After you scrape all loose paint you need to use an appropriate primer to prime any bare substrates. For example, if you’re priming bare wood, you will need to use an exterior wood primer. If you’re priming bare metal, it’s crucial to use a direct-to-metal primer. Please note, it’s not recommended to prime over any surface rust. Surface rust should be ground down to bare metal and then primed.

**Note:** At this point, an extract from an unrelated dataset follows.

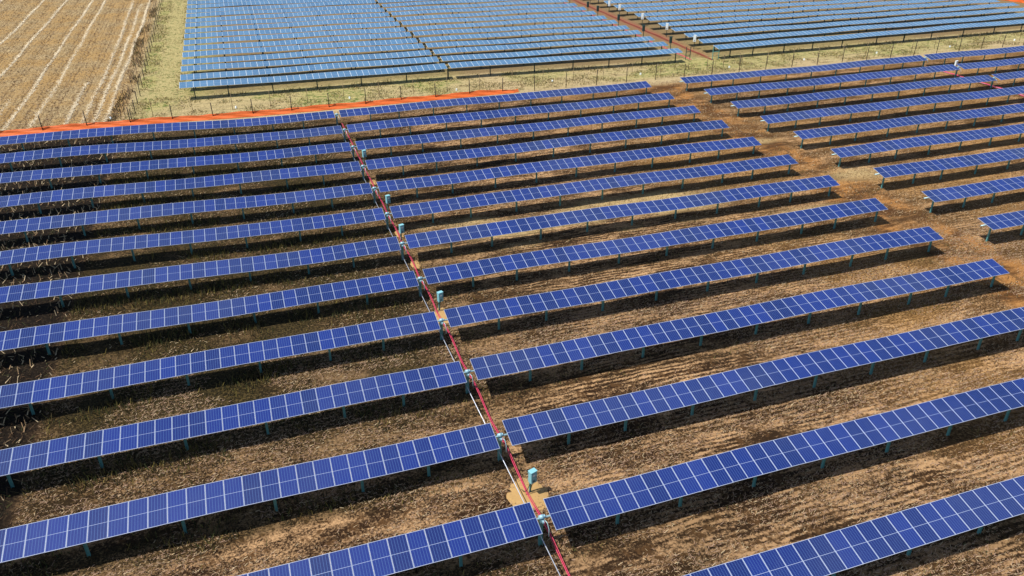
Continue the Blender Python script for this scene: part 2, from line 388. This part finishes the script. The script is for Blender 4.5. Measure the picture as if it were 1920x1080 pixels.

After priming comes caulking. Caulking is important because it acts as a barrier where there are gaps and cracks. It’s common to put caulking where pieces of siding meet, around window trim boards, in nail holes, etc. We do not recommend applying caulking on the underside of a horizontal trim board: reason being, if moisture was to get in behind this area, it needs a place to escape. Also, your house slightly expands and contracts with the different seasons, so you want to make sure you’re allowing it to breathe by not caulking it in too tight.

4. And Finally, Paint!

After all these preparation steps, it’s finally time to apply your paint. When painting your home, you will want to plastic off all windows to make sure you don’t get paint on them. If you complete all preparation steps above, you’re on the right road for a successful exterior painting project. At Major Painting, we always say, “Anyone can paint a house, it’s the preparation that no one sees that actually counts!” Best of luck to you on your next painting project, and do not forget that the “prep phase” is just as important as the actual painting!